Haydar’ı hedef almakta fakat onu, olayların gelişiminde Sultanca’dan ve Selvihan’dan daha az önemli bir konumda tutmaktadır.

Oktay Arayıcı, Haydar’ı uygun bir kurban olarak seçmiş olabilir. Çünkü Haydar, oyun kahramanları içinde en erdemli olandır. Haydar, çalışıyor, okuyor, ağasına minnet etmiyor, Selvihan’ı bacısı gibi seviyor ve annesine doğacak çocuğu torunu gibi görmesini söylüyor. Oysa Selvihan ve Sultanca, yaşananların ardındaki çıkar kavgalarını göremeyecek kadar cahil, diğer bütün oyun kişileri ise çıkar düşkünü insanlardır. Bu durumda en iyi ya da en ideal kişinin ölmesi seyircide bir isyan duygusu yaratabilir. Bir aydının

pusuya düşürülerek öldürülmesi, yazarın vermek istediği mesajı daha etkili hale getirebilir. Ayrıca yazar, ağa-köylü ilişkilerinde çıkar sağlayan tarafın ağa olduğunu gören, toplum düzenindeki aksaklıkların farkına varan ve aydın olma yolunda çaba harcayan ideal bir tip olarak Haydar’ı kişileştirip sonra da bu çıkar kavgalarına kurban verilmiş olarak gösterince toplum sorununa daha etkili bir yolla işaret etmiş olacaktır. Bu nedenle Arayıcı’nın amacı, Haydar’ın bir araç olarak kullanıldığını sezdirerek seyircinin gerçekleri sorgulamasını sağlamaktır. Haydar’ın sonunun trajik olmasının ötesinde toplum düzeninin acımasız dengesi ya da dengesizliği gözler önüne serilir. Fakat Haydar, tek kurban değildir. Haydar’ı öldüren Rüstem hapishanede ölmeden önce bir arkadaşına Haydar’ı nasıl öldürdüklerini anlatırken: “beyimiz istedi. Sözde kızına...Sonra sonra anladım ki siyaset yüzündenmiş. Bey bizi kullandı. Ali ile beni. Ocak söndürdük. Gözümün önüne gelir bazı bazı. Yüreğim

kaldırmaz.” (160) der. Haydar, arkadaşlarının kendisini öldüreceğini anlayınca: “sırtınıza semer vurmuş amansız beyler için değmez. Oğul uşağınıza ilençli olmayın” der ama arkadaşları onu dinlemezler. Aslında

Rüstem ve Ali, Haydar gibi kurban durumuna düşmüş olurlar. Böylece yazar, seyircilere, eğer gerçekleri görmezden gelirlerse kurban durumuna

düşebilecekleri mesajını vermektedir.

Oktay Arayıcı, toplumun, varsıl kesimindeki çıkar kavgalarının iç yüzünü seyirciye göstermeye çalışırken anlaşılması zor bazı entrikaların su yüzüne çıkarılmasını hedeflemiş ama bunu yaparken bazı belirsiz noktalar bırakmıştır. Bunun nedeni yazar seyirciye, bazı gerçeklerin kolay

anlaşılamayacağı ve bazı belirsizlikler içereceği mesajını vermek istemesi olabilir.

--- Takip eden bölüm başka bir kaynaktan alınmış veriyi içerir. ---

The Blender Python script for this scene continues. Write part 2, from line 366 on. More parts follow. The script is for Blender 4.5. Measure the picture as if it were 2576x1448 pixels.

Oktay Arayıcı, Bir Ölümün Toplumsal Anatomisi’nde seyirci için kurulmuş bir halk mahkemesi ile oyun içinde oyun kurgulayarak yadırgatma yönteminden yararlanmıştır. Böylece uzaklaşma-yakınlaşma arasında ironik konumda tutulan seyirci aktif hale getirilmiştir. Yazar mesaja dikkat çekmek için illüzyon bozmadan, anlatıma tat katmak içinse Geleneksel tiyatrodan yararlanmıştır.